··· ENTRIES PROVIDED

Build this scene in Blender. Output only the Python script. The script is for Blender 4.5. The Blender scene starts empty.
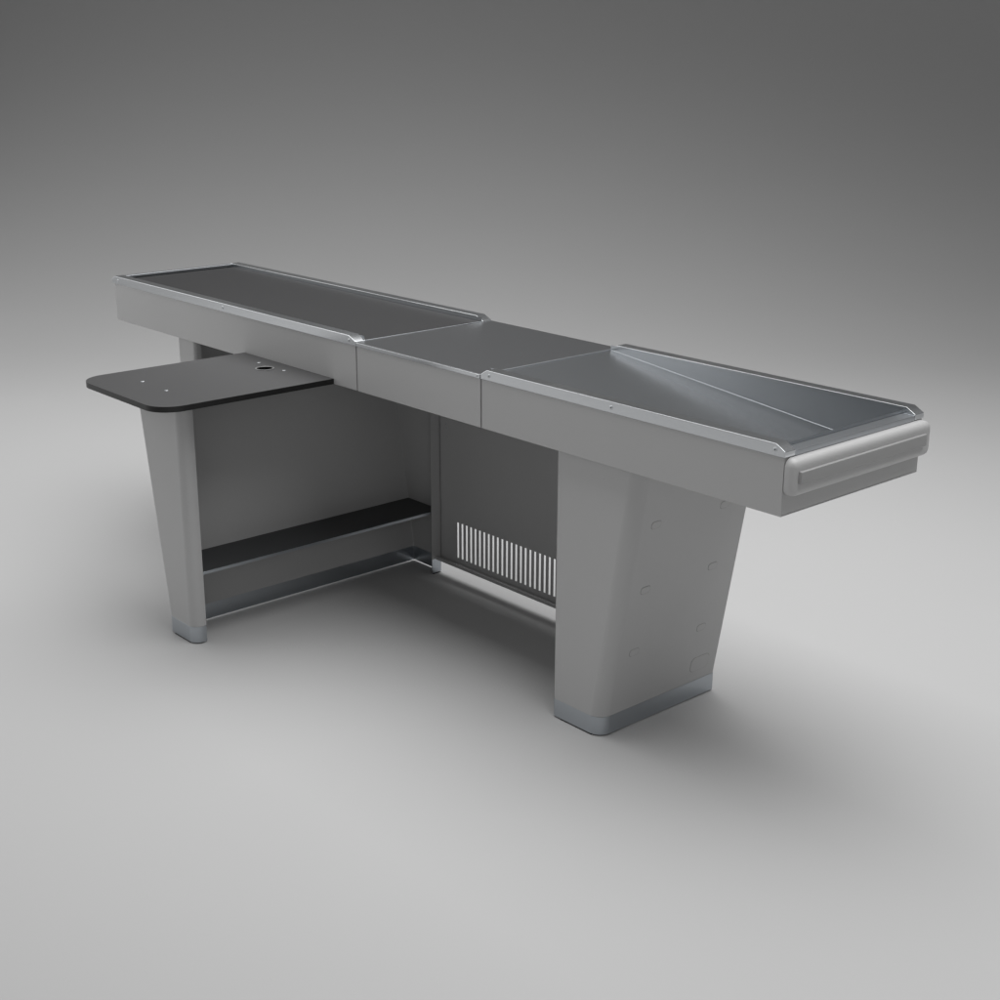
import bpy, bmesh, math
from mathutils import Vector, Matrix

SC = bpy.context.scene
COL = SC.collection

# ------------------------------------------------------------------ camera
CAM_P = (1.6906, -2.2670, 1.6394)
YAW, PITCH, ROLL, FPX = 0.8463, 0.3110, 0.0027, 1424.6
cam = bpy.data.cameras.new('camera')
cam_o = bpy.data.objects.new('camera', cam)
COL.objects.link(cam_o)
cam.sensor_fit = 'HORIZONTAL'
cam.sensor_width = 36.0
cam.lens = 36.0 * FPX / 1000.0
cam.clip_start = 0.05
cam.clip_end = 200.0
fw = Vector((-math.sin(YAW) * math.cos(PITCH), math.cos(YAW) * math.cos(PITCH), -math.sin(PITCH)))
rt = Vector((math.cos(YAW), math.sin(YAW), 0.0))
up = rt.cross(fw)
r2 = rt * math.cos(ROLL) + up * math.sin(ROLL)
u2 = -rt * math.sin(ROLL) + up * math.cos(ROLL)
M3 = Matrix((r2, u2, -fw)).transposed()
cam_o.matrix_world = Matrix.Translation(CAM_P) @ M3.to_4x4()
SC.camera = cam_o

# ------------------------------------------------------------------ world, lamps, exposure
W = bpy.data.worlds.new('World')
SC.world = W
W.use_nodes = True
bg = W.node_tree.nodes['Background']
bg.inputs[0].default_value = (1, 1, 1, 1)
bg.inputs[1].default_value = 0.185
SC.view_settings.view_transform = 'Standard'
SC.view_settings.look = 'None'
SC.view_settings.gamma = 1.0
SC.view_settings.exposure = 0.0
SC.view_settings.use_curve_mapping = False


def softbox(name, loc, target, sx, sy, power, spread=180):
    l = bpy.data.lights.new(name, 'AREA')
    l.shape = 'RECTANGLE'
    l.size, l.size_y = sx, sy
    l.energy = power
    l.spread = math.radians(spread)
    o = bpy.data.objects.new(name, l)
    COL.objects.link(o)
    o.location = loc
    d = Vector(target) - Vector(loc)
    o.rotation_euler = d.to_track_quat('-Z', 'Y').to_euler()
    return o


softbox('overhead_softbox', (-1.2, 0.8, 4.4), (-1.2, 0.8, 0), 7.4, 4.0, 188, 133)
softbox('fill_softbox', (-6.2, -2.9, 1.9), (-1.9, 0.0, 0.9), 5.5, 3.2, 78)
softbox('added_front_fill', (4.6, -3.8, 2.3), (-0.6, 0.0, 0.5), 4.5, 3.0, 22)  # added front fill, lightens the right-facing sides and the tray's inner wall


# ------------------------------------------------------------------ materials
def mat(name, col, rough=0.5, metal=0.0, var=0.04, scale=3.0, bump=0.0, bscale=900.0,
        brushed=None, spec=0.5, rvar=0.05):
    m = bpy.data.materials.new(name)
    m.use_nodes = True
    nt = m.node_tree
    N, L = nt.nodes, nt.links
    p = N['Principled BSDF']
    p.inputs['Metallic'].default_value = metal
    p.inputs['Specular IOR Level'].default_value = spec
    tc = N.new('ShaderNodeTexCoord')
    mp = N.new('ShaderNodeMapping')
    L.new(tc.outputs['Object'], mp.inputs[0])
    no = N.new('ShaderNodeTexNoise')
    no.inputs['Scale'].default_value = scale
    no.inputs['Detail'].default_value = 6
    L.new(mp.outputs[0], no.inputs['Vector'])
    mr = N.new('ShaderNodeMapRange')
    mr.inputs[3].default_value = 1 - var
    mr.inputs[4].default_value = 1 + var
    L.new(no.outputs['Fac'], mr.inputs[0])
    mx = N.new('ShaderNodeVectorMath')
    mx.operation = 'SCALE'
    mx.inputs[0].default_value = col
    L.new(mr.outputs[0], mx.inputs['Scale'])
    L.new(mx.outputs[0], p.inputs['Base Color'])
    rr = N.new('ShaderNodeMapRange')
    rr.inputs[3].default_value = max(0.02, rough - rvar)
    rr.inputs[4].default_value = rough + rvar
    src = no
    if brushed:
        mp.inputs[0].default_value  # keep object scale for the colour noise
        mb = N.new('ShaderNodeMapping')
        mb.inputs['Scale'].default_value = brushed
        L.new(tc.outputs['Object'], mb.inputs[0])
        nb = N.new('ShaderNodeTexNoise')
        nb.inputs['Scale'].default_value = 1.0
        nb.inputs['Detail'].default_value = 4
        L.new(mb.outputs[0], nb.inputs['Vector'])
        src = nb
    L.new(src.outputs['Fac'], rr.inputs[0])
    L.new(rr.outputs[0], p.inputs['Roughness'])
    if bump:
        n2 = N.new('ShaderNodeTexNoise')
        n2.inputs['Scale'].default_value = bscale
        n2.inputs['Detail'].default_value = 2
        L.new(tc.outputs['Object'], n2.inputs['Vector'])
        b = N.new('ShaderNodeBump')
        b.inputs['Strength'].default_value = bump
        b.inputs['Distance'].default_value = 0.001
        L.new(n2.outputs['Fac'], b.inputs['Height'])
        L.new(b.outputs[0], p.inputs['Normal'])
    return m


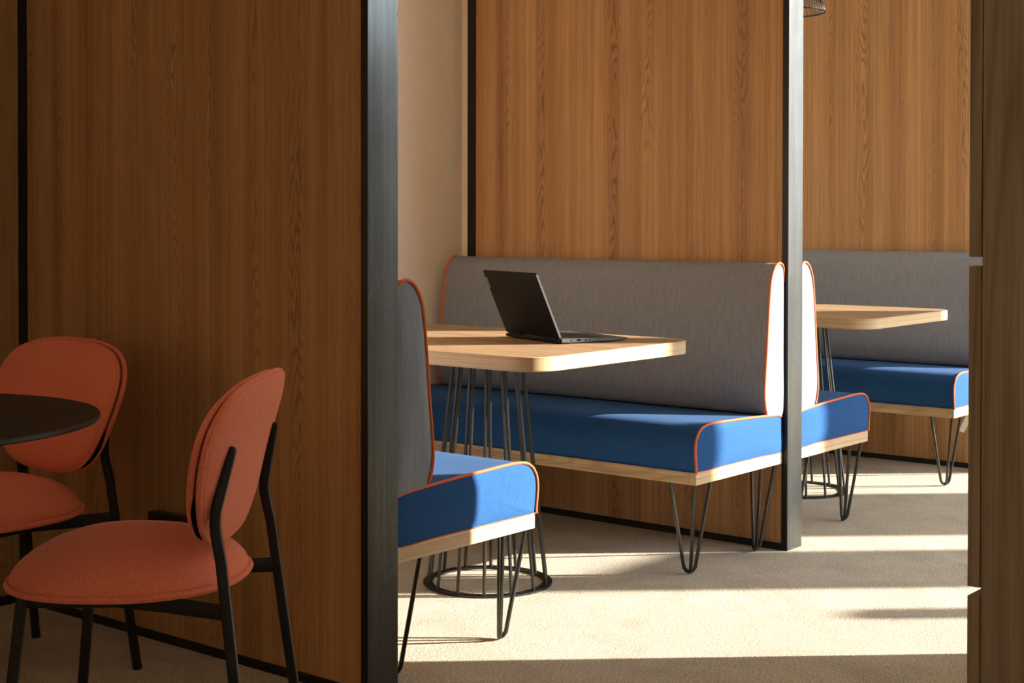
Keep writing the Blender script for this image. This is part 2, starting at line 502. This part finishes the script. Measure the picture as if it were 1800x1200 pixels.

······

**WHAT TO WORK ON:** Take the listing above and restate it word for word, without its pictures.

**FINAL ANSWER:**
Build this scene in Blender. Output only the Python script. The script is for Blender 4.5. The Blender scene starts empty.
import bpy, bmesh, math
from mathutils import Vector, Matrix

SC = bpy.context.scene
COL = SC.collection

# ------------------------------------------------------------------ camera
CAM_P = (1.6906, -2.2670, 1.6394)
YAW, PITCH, ROLL, FPX = 0.8463, 0.3110, 0.0027, 1424.6
cam = bpy.data.cameras.new('camera')
cam_o = bpy.data.objects.new('camera', cam)
COL.objects.link(cam_o)
cam.sensor_fit = 'HORIZONTAL'
cam.sensor_width = 36.0
cam.lens = 36.0 * FPX / 1000.0
cam.clip_start = 0.05
cam.clip_end = 200.0
fw = Vector((-math.sin(YAW) * math.cos(PITCH), math.cos(YAW) * math.cos(PITCH), -math.sin(PITCH)))
rt = Vector((math.cos(YAW), math.sin(YAW), 0.0))
up = rt.cross(fw)
r2 = rt * math.cos(ROLL) + up * math.sin(ROLL)
u2 = -rt * math.sin(ROLL) + up * math.cos(ROLL)
M3 = Matrix((r2, u2, -fw)).transposed()
cam_o.matrix_world = Matrix.Translation(CAM_P) @ M3.to_4x4()
SC.camera = cam_o

# ------------------------------------------------------------------ world, lamps, exposure
W = bpy.data.worlds.new('World')
SC.world = W
W.use_nodes = True
bg = W.node_tree.nodes['Background']
bg.inputs[0].default_value = (1, 1, 1, 1)
bg.inputs[1].default_value = 0.185
SC.view_settings.view_transform = 'Standard'
SC.view_settings.look = 'None'
SC.view_settings.gamma = 1.0
SC.view_settings.exposure = 0.0
SC.view_settings.use_curve_mapping = False


def softbox(name, loc, target, sx, sy, power, spread=180):
    l = bpy.data.lights.new(name, 'AREA')
    l.shape = 'RECTANGLE'
    l.size, l.size_y = sx, sy
    l.energy = power
    l.spread = math.radians(spread)
    o = bpy.data.objects.new(name, l)
    COL.objects.link(o)
    o.location = loc
    d = Vector(target) - Vector(loc)
    o.rotation_euler = d.to_track_quat('-Z', 'Y').to_euler()
    return o


softbox('overhead_softbox', (-1.2, 0.8, 4.4), (-1.2, 0.8, 0), 7.4, 4.0, 188, 133)
softbox('fill_softbox', (-6.2, -2.9, 1.9), (-1.9, 0.0, 0.9), 5.5, 3.2, 78)
softbox('added_front_fill', (4.6, -3.8, 2.3), (-0.6, 0.0, 0.5), 4.5, 3.0, 22)  # added front fill, lightens the right-facing sides and the tray's inner wall


# ------------------------------------------------------------------ materials
def mat(name, col, rough=0.5, metal=0.0, var=0.04, scale=3.0, bump=0.0, bscale=900.0,
        brushed=None, spec=0.5, rvar=0.05):
    m = bpy.data.materials.new(name)
    m.use_nodes = True
    nt = m.node_tree
    N, L = nt.nodes, nt.links
    p = N['Principled BSDF']
    p.inputs['Metallic'].default_value = metal
    p.inputs['Specular IOR Level'].default_value = spec
    tc = N.new('ShaderNodeTexCoord')
    mp = N.new('ShaderNodeMapping')
    L.new(tc.outputs['Object'], mp.inputs[0])
    no = N.new('ShaderNodeTexNoise')
    no.inputs['Scale'].default_value = scale
    no.inputs['Detail'].default_value = 6
    L.new(mp.outputs[0], no.inputs['Vector'])
    mr = N.new('ShaderNodeMapRange')
    mr.inputs[3].default_value = 1 - var
    mr.inputs[4].default_value = 1 + var
    L.new(no.outputs['Fac'], mr.inputs[0])
    mx = N.new('ShaderNodeVectorMath')
    mx.operation = 'SCALE'
    mx.inputs[0].default_value = col
    L.new(mr.outputs[0], mx.inputs['Scale'])
    L.new(mx.outputs[0], p.inputs['Base Color'])
    rr = N.new('ShaderNodeMapRange')
    rr.inputs[3].default_value = max(0.02, rough - rvar)
    rr.inputs[4].default_value = rough + rvar
    src = no
    if brushed:
        mp.inputs[0].default_value  # keep object scale for the colour noise
        mb = N.new('ShaderNodeMapping')
        mb.inputs['Scale'].default_value = brushed
        L.new(tc.outputs['Object'], mb.inputs[0])
        nb = N.new('ShaderNodeTexNoise')
        nb.inputs['Scale'].default_value = 1.0
        nb.inputs['Detail'].default_value = 4
        L.new(mb.outputs[0], nb.inputs['Vector'])
        src = nb
    L.new(src.outputs['Fac'], rr.inputs[0])
    L.new(rr.outputs[0], p.inputs['Roughness'])
    if bump:
        n2 = N.new('ShaderNodeTexNoise')
        n2.inputs['Scale'].default_value = bscale
        n2.inputs['Detail'].default_value = 2
        L.new(tc.outputs['Object'], n2.inputs['Vector'])
        b = N.new('ShaderNodeBump')
        b.inputs['Strength'].default_value = bump
        b.inputs['Distance'].default_value = 0.001
        L.new(n2.outputs['Fac'], b.inputs['Height'])
        L.new(b.outputs[0], p.inputs['Normal'])
    return m


Keep writing the Blender script for this image. This is part 2, starting at line 502. This part finishes the script. Measure the picture as if it were 1800x1200 pixels.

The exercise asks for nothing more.